J'ai découvert la version de Victor Fleming récemment.
C'est un film agréable mais daté où de belles idées de mise en scène côtoient des choses moins brillantes, plus académiques, et pas mal de longueurs...
Du côté des atouts, il y a Ingrid Bergman qui est convaincante en jeune fille fiévreuse, séductrice puis martyrisée. On sent qu'elle force un peu son jeu par moment, sa sensualité de même que son accent cockney, mais elle reste très troublante - et très belle, ça va s'en dire.

A côté, Lana Turner est extrêmement lisse, beaucoup plus fade, mais elle incarne aussi un personnage moins intéressant...
Spencer Tracy est un bon Docteur Jekyll, personnage respectable au visage et au jeu double, troublé par ses pulsions et ses frustrations. Son Mr Hyde est assez cabotin. C'est dommage car il y avait l'esquisse d'une idée intéressante lors de la toute première transformation - qui apparaît très subtile, assez minime sur le plan physique - qui nous faisait imaginer que la métamorphose pouvait avant tout être intérieure et morale, ce qui aurait pu mener à un traitement beaucoup plus subtil et angoissant, avec des cartes réellement brouillées (on retrouve cela dans la scène où Jekyll, sous les traits du Docteur, se met à siffloter un air de cabaret cher à Mr Hyde). Mais la modification du visage de Tracy se fait beaucoup plus nette dans les scènes suivantes, et le jeu de l'acteur beaucoup plus marqué : sourire de forcené, roulement d'yeux exorbités et clins d'oeil... Pour ne rien arranger, les morphings Jekyll><Hyde, peut-être remarquables à l'époque, n'ont pas très bien vieilli. Tant pis.

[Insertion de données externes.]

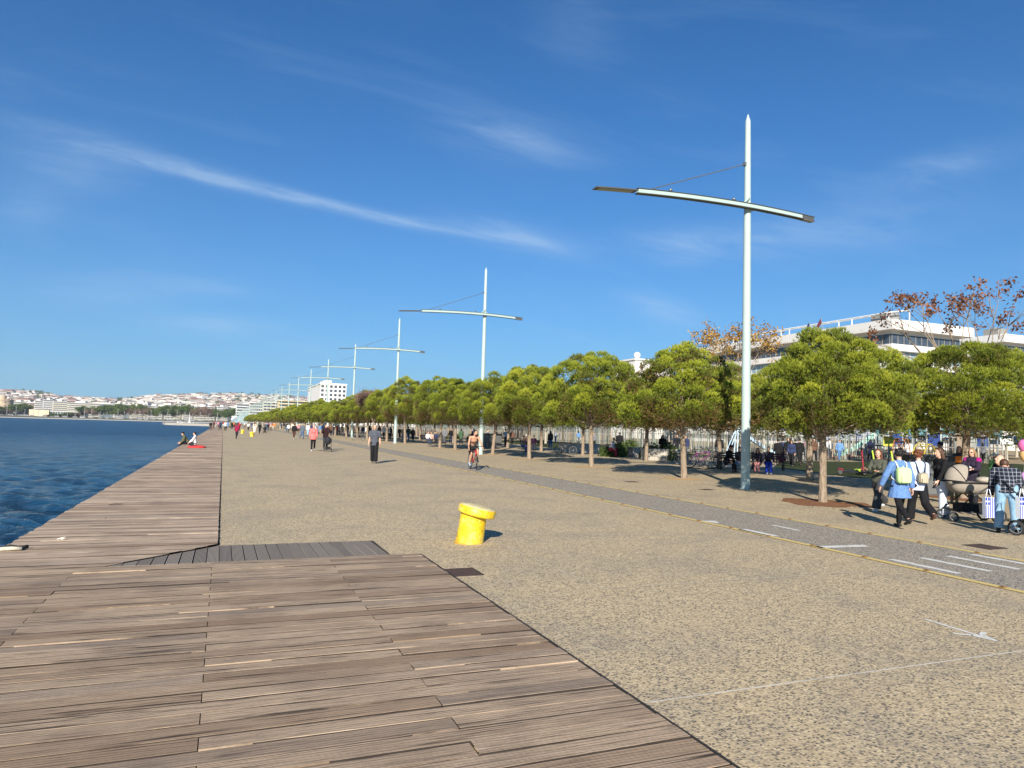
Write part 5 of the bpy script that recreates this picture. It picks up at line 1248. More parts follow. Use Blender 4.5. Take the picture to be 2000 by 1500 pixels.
        if hairstyle == 'bun': b.ell(headc+HR @ Vector((0, -.10, .10)), (.045, .045, .04), 12)
        remesh(b, 'hair', HAIRM[hair], t, vox, 1)
    if hairstyle == 'beard':
        b = MB(); b.ell(headc+HR @ Vector((0, .047, -.078)), (.052, .048, .040), 12, M=HR); remesh(b, 'beard', HAIRM[hair], t, vox, 1)
    if hat is not None:
        b = MB(); M4 = Matrix.Translation(headc) @ HR.to_4x4(); b.lathe([(.098, .03), (.098, .075), (.085, .12), (.04, .146), (.001, .15)], 18, 0, M4); 
        b.add([M4 @ Vector((x, y, z)) for x, y, z in ((-.07, .07, .045), (.07, .07, .045), (.05, .165, .03), (-.05, .165, .03), (-.07, .07, .055), (.07, .07, .055), (.05, .165, .04), (-.05, .165, .04))], [(0, 1, 2, 3), (7, 6, 5, 4), (0, 4, 5, 1), (1, 5, 6, 2), (2, 6, 7, 3), (3, 7, 4, 0)])
        o = b.build('cap', fabric('hat_%.2f' % hat[0], hat), t); autosmooth(o, 50)
    if vox <= .013:
        for sx in (-1, 1): b = MB(); b.ell(headc+HR @ Vector((sx*.031, .082, .008)), (.013, .006, .007), 10, M=HR); b.build('eye', M_eye, t, True)
        b = MB(); b.ell(headc+HR @ Vector((0, .088, -.052)), (.022, .008, .007), 10, M=HR); b.build('mouth', M_lip, t, True)
    t['_J'] = 0; del t['_J']
    info = dict(t=t, J=J, A=A, head=headc, HR=HR, TR=TR2, chest=chest, waist=waist, pel=pel, neck=neckb, s=s, up=cy)
    return info
def toworld(I, v):
    a = I['t'].rotation_euler.z; v = Vector(v)*I['s']; return Matrix.Rotation(a, 3, 'Z') @ v + I['t'].location
def attach_frame(I):   # matrix of a person's root, for things worn or held (they stay top-level)
    return Matrix.Translation(I['t'].location) @ Matrix.Rotation(I['t'].rotation_euler.z, 4, 'Z') @ Matrix.Scale(I['s'], 4)
def held(name, I, label, cat):
    t = bpy.data.objects.new(name, None); COL.objects.link(t); t.matrix_world = attach_frame(I); tag(t, label, cat); return t
def dirpx(a, b, A_=None):
    p, q = gnd(*a), gnd(*b); d = q-p; return (d.x, d.y)
# special cloths
g = newmat('blue_denim', .9, 0, .1); v = g.obj((1, 1, 1)); g.col(g.ramp(g.noise(v, 40, 4, .8), [(.3, (.055, .12, .28)), (.55, (.12, .22, .44)), (.75, (.26, .38, .60))])); g.bump(g.noise(v, 14, 4), .5, .02); M_denim = g.m
g = newmat('light_jeans', .9, 0, .1); v = g.obj(); g.col(g.ramp(g.noise(v, 7, 5, .6), [(.3, (.15, .29, .42)), (.7, (.30, .46, .60))])); g.bump(g.noise(v, 9, 3), .6, .02); M_jean = g.m
g = newmat('navy_plaid', .9, 0, .1); t_ = g.n('ShaderNodeTexCoord')
w1 = g.n('ShaderNodeTexWave', wave_type='BANDS', bands_direction='X', wave_profile='SIN'); w1.inputs['Scale'].default_value = 4.2; w2 = g.n('ShaderNodeTexWave', wave_type='BANDS', bands_direction='Z', wave_profile='SIN'); w2.inputs['Scale'].default_value = 4.2
g.l(t_.outputs['Object'], w1.inputs['Vector']); g.l(t_.outputs['Object'], w2.inputs['Vector'])
a1 = g.mapr(w1.outputs['Fac'], .90, .99, 0, .5); a2 = g.mapr(w2.outputs['Fac'], .90, .99, 0, .5); g.col(g.mix(g.math('ADD', a1, a2), (.018, .022, .035), (.42, .44, .48))); M_plaid = g.m
g = newmat('white_jeans', .9, 0, .1); g.col(g.mix(g.noise(g.obj(), 6, 4, .6), (.52, .56, .62), (.66, .68, .72))); M_wjean = g.m
def walk(ph=1, st=24, arm=22, **k):
    d = dict(hl=st*ph, hr=-st*ph*.8, kl=8 if ph > 0 else 30, kr=30 if ph > 0 else 8, sl=-arm*ph, sr=arm*ph, el=22, er=22); d.update(k); return d
V_ = 0.0105
def pt(px, py): return gnd(px, py)
HD = Vector((rt.x, rt.y, 0)).normalized(); FWD = Vector((fw.x, fw.y, 0)).normalized()   # picture right and into the picture, on the ground
def D2(r_, f_): v = HD*r_+FWD*f_; return (v.x, v.y)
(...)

Dernière chose notable : la surprenante présence de la sexualité à l'écran pour un film de cette époque : celle réfrénée, refoulée, de Jekyll (qui donne lieu à deux mémorables scènes d'hallucinations SM - plutôt osées - et à une tension sexuelle très palpables pendant les scènes de couple avec Bergman en séductrice) et celle libérée, perverse et violente de Hyde (lors de scènes d'emprise et de violence avec Bergman - tantôt sous-entendues tantôt frontales -).
Bref, pas mal de choses intéressantes et plaisantes pour le cinéphile, plombées malheureusement par un rythme inégal et une mise en scène finalement trop convenue qui sous-exploite finalement le potentiel sulfureux et moralement troublant de l'histoire.
Ikebukuro a écrit :
Ayant vu les deux versions, il est vrai que la version de 1931 est beaucoup plus impressionnante que celle réalisée dix ans plus tard (pourquoi d'ailleurs un remake aussi vite alors que le film de 1931 a été un succès?).
C'est une question qui peut se poser pour presque tous les remakes, non ?
Exploiter les ingrédients d'une recette à succès avec en prime un casting tout neuf de stars actuelles.
Fait intéressant relaté sur le web : après avoir acheté les droits (mais aussi et surtout le précédent film) à la Paramount, la MGM aurait cherché à faire oublier le premier film au maximum pour éviter la concurrence avec leur remake. La version de 1931 aurait ainsi été quasiment "invisible" pendant plus d'un quart de siècle.